WORK TO BE COMPLETED: Each line that contains the string "Write" counts once; report how many such lines appear in the data, as a number only.

MATERIAL FOR THE TASK:
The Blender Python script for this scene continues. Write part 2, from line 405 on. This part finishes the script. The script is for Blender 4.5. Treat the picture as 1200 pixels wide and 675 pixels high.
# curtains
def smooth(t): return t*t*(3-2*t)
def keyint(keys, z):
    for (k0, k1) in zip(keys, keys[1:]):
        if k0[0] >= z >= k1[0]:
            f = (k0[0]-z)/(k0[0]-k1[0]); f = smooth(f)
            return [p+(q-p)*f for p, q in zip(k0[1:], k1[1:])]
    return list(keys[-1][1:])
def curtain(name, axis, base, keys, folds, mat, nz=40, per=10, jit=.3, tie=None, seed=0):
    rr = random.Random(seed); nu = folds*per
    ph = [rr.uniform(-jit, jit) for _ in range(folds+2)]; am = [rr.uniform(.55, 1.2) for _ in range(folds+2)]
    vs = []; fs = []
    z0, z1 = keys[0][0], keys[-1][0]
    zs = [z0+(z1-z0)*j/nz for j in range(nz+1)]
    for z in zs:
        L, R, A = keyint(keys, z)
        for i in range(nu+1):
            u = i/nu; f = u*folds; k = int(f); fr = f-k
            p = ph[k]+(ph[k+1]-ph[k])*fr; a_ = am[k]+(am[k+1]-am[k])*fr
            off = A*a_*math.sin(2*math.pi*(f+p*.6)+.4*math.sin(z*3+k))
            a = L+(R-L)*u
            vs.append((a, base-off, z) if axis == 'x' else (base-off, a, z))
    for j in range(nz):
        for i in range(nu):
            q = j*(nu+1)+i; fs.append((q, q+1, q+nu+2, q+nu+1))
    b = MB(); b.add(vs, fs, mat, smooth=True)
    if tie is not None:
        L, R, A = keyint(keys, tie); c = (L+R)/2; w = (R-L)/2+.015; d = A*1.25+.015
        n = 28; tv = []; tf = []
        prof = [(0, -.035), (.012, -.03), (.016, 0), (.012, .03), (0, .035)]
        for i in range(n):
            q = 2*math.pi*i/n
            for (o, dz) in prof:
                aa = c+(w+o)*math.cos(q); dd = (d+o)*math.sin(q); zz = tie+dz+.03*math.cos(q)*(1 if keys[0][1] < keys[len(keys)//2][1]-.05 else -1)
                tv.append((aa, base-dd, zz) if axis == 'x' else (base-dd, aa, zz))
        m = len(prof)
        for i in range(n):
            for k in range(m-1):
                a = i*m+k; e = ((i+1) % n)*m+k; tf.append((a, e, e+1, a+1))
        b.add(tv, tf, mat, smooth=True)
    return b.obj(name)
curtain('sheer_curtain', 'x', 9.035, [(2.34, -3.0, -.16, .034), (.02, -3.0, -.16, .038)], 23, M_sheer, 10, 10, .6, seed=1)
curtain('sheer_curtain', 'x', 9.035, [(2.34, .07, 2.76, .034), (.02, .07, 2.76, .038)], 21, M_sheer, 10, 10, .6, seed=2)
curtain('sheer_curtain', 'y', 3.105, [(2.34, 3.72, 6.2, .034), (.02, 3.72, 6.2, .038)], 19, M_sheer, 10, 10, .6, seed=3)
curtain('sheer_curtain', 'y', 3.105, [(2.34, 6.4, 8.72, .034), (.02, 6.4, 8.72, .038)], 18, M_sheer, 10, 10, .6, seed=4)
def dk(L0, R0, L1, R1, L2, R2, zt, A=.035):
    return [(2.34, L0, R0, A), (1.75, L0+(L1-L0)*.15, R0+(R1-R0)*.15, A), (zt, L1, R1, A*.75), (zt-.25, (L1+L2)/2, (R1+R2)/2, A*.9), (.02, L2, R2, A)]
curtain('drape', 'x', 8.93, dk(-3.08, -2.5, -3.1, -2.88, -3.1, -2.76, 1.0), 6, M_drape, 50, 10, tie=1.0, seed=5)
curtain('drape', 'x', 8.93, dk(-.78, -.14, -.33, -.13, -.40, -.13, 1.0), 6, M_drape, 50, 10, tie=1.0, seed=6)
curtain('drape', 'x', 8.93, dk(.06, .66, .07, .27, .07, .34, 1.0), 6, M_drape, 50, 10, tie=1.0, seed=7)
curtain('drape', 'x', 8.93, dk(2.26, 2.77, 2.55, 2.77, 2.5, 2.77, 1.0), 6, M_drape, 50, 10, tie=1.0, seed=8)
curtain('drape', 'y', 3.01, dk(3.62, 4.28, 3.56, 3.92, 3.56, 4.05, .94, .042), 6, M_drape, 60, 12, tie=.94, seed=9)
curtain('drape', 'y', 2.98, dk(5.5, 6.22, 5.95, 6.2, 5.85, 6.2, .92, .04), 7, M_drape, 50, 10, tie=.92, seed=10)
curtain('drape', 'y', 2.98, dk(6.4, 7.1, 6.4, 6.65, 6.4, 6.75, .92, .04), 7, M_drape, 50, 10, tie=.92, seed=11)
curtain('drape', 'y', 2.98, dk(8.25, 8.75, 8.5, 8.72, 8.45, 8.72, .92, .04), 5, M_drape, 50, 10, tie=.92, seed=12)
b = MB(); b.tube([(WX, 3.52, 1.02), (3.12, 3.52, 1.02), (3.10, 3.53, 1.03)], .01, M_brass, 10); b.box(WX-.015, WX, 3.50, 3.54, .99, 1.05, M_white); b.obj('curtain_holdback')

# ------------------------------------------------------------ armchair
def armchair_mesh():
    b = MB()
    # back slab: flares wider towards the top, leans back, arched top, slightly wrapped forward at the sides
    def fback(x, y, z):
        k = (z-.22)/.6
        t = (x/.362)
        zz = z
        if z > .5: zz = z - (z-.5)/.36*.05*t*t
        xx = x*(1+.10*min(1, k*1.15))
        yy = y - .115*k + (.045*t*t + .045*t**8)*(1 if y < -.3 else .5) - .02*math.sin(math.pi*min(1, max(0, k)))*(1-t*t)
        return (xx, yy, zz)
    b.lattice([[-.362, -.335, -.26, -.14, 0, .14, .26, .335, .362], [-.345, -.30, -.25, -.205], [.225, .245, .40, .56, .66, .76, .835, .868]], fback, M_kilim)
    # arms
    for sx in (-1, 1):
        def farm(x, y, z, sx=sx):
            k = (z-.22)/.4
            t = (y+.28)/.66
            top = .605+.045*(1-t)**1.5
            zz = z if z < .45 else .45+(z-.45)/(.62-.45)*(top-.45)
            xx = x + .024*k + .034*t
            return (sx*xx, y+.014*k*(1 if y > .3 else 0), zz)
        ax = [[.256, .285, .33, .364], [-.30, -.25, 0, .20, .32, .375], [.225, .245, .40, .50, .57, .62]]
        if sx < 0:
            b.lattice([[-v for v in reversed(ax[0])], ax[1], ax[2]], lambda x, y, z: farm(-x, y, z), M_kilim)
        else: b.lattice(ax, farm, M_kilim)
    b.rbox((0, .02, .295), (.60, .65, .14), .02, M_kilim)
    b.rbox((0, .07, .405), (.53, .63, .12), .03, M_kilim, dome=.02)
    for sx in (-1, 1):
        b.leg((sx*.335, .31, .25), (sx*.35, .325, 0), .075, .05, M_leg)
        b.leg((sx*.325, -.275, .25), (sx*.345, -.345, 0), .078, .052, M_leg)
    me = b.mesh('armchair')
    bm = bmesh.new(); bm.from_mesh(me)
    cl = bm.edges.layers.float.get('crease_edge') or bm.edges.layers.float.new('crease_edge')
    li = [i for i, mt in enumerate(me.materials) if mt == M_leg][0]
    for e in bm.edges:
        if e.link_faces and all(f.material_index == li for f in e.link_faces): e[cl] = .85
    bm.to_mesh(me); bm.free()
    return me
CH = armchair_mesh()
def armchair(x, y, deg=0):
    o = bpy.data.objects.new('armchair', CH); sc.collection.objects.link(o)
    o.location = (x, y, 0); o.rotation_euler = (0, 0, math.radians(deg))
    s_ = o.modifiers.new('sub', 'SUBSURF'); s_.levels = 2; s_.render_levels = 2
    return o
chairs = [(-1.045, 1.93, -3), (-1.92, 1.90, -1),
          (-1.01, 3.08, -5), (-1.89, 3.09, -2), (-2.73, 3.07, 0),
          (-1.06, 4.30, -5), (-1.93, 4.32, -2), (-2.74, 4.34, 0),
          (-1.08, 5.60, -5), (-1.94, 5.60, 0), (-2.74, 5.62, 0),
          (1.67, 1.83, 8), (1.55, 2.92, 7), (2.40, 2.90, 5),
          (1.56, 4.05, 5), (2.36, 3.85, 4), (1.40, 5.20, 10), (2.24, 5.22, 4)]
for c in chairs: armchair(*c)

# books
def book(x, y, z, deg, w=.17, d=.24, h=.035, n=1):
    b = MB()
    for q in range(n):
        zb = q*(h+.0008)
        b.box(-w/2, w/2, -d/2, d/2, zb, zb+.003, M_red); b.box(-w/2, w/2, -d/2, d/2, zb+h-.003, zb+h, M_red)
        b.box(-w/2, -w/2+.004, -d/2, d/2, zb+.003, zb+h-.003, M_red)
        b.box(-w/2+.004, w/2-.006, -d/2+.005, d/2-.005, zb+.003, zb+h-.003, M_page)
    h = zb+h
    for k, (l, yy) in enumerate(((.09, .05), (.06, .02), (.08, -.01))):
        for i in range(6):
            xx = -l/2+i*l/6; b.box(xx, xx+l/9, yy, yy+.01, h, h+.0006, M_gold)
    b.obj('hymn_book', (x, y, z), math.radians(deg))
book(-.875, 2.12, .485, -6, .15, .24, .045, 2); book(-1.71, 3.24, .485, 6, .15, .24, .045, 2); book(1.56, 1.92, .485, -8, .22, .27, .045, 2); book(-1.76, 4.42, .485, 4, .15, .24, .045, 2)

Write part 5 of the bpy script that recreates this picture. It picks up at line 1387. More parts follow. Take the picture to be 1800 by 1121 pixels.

FINISHED ANSWER: 2